Becker’s interest in ‘events’ – political and historical – can clearly be seen in the short poem ‘Reporter’. Its subject never seems to become outdated (as I write this, Turkey is enforcing a crackdown on reporting – see the arrest and deportation of BBC reporter, Mark Lowen, very recently). Becker’s poem is not set in any particular time period, though the allusion to a ‘vast thing, fading away’ suggests an epoch of great change, one political system fading, another on the rise. I love the journalist’s reported observation that he ‘can only leave / when nothing else happens’. In Becker’s writing, there is always something else arising (history does not stop happening – as we see in this particularly fast-moving historical moment). I take the implication of the final 4 words to suggest that the reporter may well be ‘removed’ by the authorities from whatever the situation currently is (against his wishes by the sound of it) and that we will all become the poorer for that, more poorly informed, less capable of distinguishing the truth of things: ‘He will be missed’.
He barely looks at the camera; it almost seems
as if he’s talking to himself, a correspondence
with something on the unseen table, perhaps
with the pencil, the cigarette.
A slight tremor in the hands … who knows; anyway,
very likeable, nothing specific, more a murmur,
what can you say … cold weather and glimpses
along a street which is illuminated a little
by the snowfall; a leftover flag being stirred
by a wind machine. A vast thing, fading away
slowly … it has already disappeared, even before
a decree. He repeats it: he can only leave
when nothing else happens. He will be missed.
x
The second poem, ‘Meanwhile in the Ore Mountains’, bears strong similarities in that the specific time period (though not the setting) is left deliberately vague, though so many of the details in the poem possess a terrific (terrifying?) resonance for our own times. As to place, the Ore Mountains lie along the Czech-German border and borders are important in this poem. As I mentioned above, Becker was born in the eastern region of Germany, but from age 7, he was brought up in West Germany, and after the fall of the Wall in 1990, he’d often return to his (eastern) childhood landscape.
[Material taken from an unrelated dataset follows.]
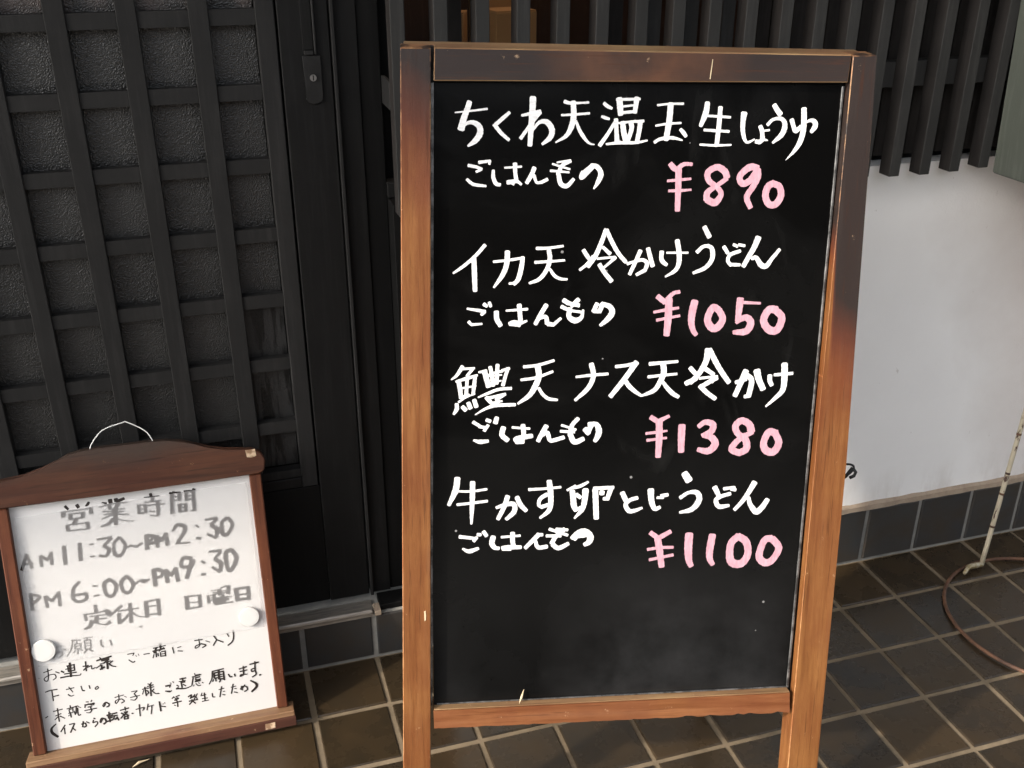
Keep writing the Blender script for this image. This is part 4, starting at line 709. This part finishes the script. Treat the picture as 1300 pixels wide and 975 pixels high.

The resulting blending of a child’s and adult’s vision is what gives rise to Becker’s characteristic poetic mode: a flickering between past and present, often without clear signalling, the past frequently haunted by the disturbing changes that happened in Germany in the 1930s. I’ll post the original German of this poem as well, as in what follows I’ll make a few observations about translation.
Though relatively brief, this poem is just one sentence, woven together with the conjunction ‘wie’ (translated here both as ‘how’ and ‘the way’). The weave is dense and as I’ve suggested it’s not really possible to tell whether what is observed – the children, the oil spill, the tree stump (resembling a body) – are contemporaneous or from different eras. My translation keeps these possibilities open: borders here are felt to be temporal, as well as geographical. The German word ‘Avantgarde’ has artistic as well as political implications, but my choice of ‘vanguard’ also brings out the militaristic connotations which are reinforced by the ‘spitzen, grünen Lanzen’ (‘sharp, green spears’) which are then swiftly transformed into a bunch of sprouting snowdrops. These flowers of Spring are interestingly referred to as a ‘Konvention’ and I retained the English equivalent, intending to suggest both a performance (something conventional, perhaps not genuine), as well as a political gathering or agreement (like the Convention on Human Rights). The ambiguity felt very relevant (and once again topical).
The final vivid, visual images – a TV screen observed through a window, a script on the screen, a woman talking, but she is inaudible to the observer – sum up Becker’s concerns about the media, political and historical change, borders real and imagined, exclusion, and the need to ask questions of those in power. Issues as real today as when the poem was written in the early 1990s.
Meanwhile in the Ore Mountains
Sitting still, watching how the afternoon below
waits for the dusk, the way snipers vanish
behind the remains of a wall and children run
after a white, armoured vehicle, the way a line
of hills, which marks a boundary, divides
the nothingness of snow from the nothingness of sky,
and along the frontier, one this side, another
along the other, fly the only two crows
to be found in this treeless landscape, the way
the iridescent pattern of an oil spill develops
with darkening edges, the way a tree stump
in the field becomes the shape of a body with
severed arms and legs, how, under the cherry,
the vanguard shows with sharp, green spears,
which later, over the next few days, assumes
the convention of snowdrops, how dark windows
are lit by screens, and on each screen appears,
at first, lettering, and then the face of
a woman who is soundlessly moving her lips.
x
Zwischendurch im Erzgebirge
Still sitzen und sehen, wie unten der Nachmittag
die Dämmerung erwartet, wie Scharfschützen hinter
einem Mauerrest verschwinden und Kinder
einem weißen gepanzerten Fahrzeug nachlaufen, wie
eine Hügellinie, die eine Grenzlinie ist, das Nichts
des Schnees vom Nichts des Himmels trennt, und
entlang der Grenze, die eine diesseits, die andere
jenseits, fliegen die beiden einzigen Krähen, die
es in dieser baumlosen Landschaft gibt, wie
das changierende Muster eines Ölteppichs entsteht
mit dunkler werdenden Rändern, wie auf der Wiese
ein Baumstumpf die Form eines Körpers annimmt mit
abgeschlagenen Armen und Beinen, wie unterm Kirschbaum
sich die Avantgarde zeigt, mit spitzen, grünen Lanzen,
die später, in den nächsten Tagen, die Konvention
der Schneeglöckchen annimmt, wie in dunklen Fenstern
Bildschirme aufleuchten und auf jedem Bildschirm
zuerst eine Schrift und dann das Gesicht einer Frau
erscheint, die lautlos die Lippen bewegt.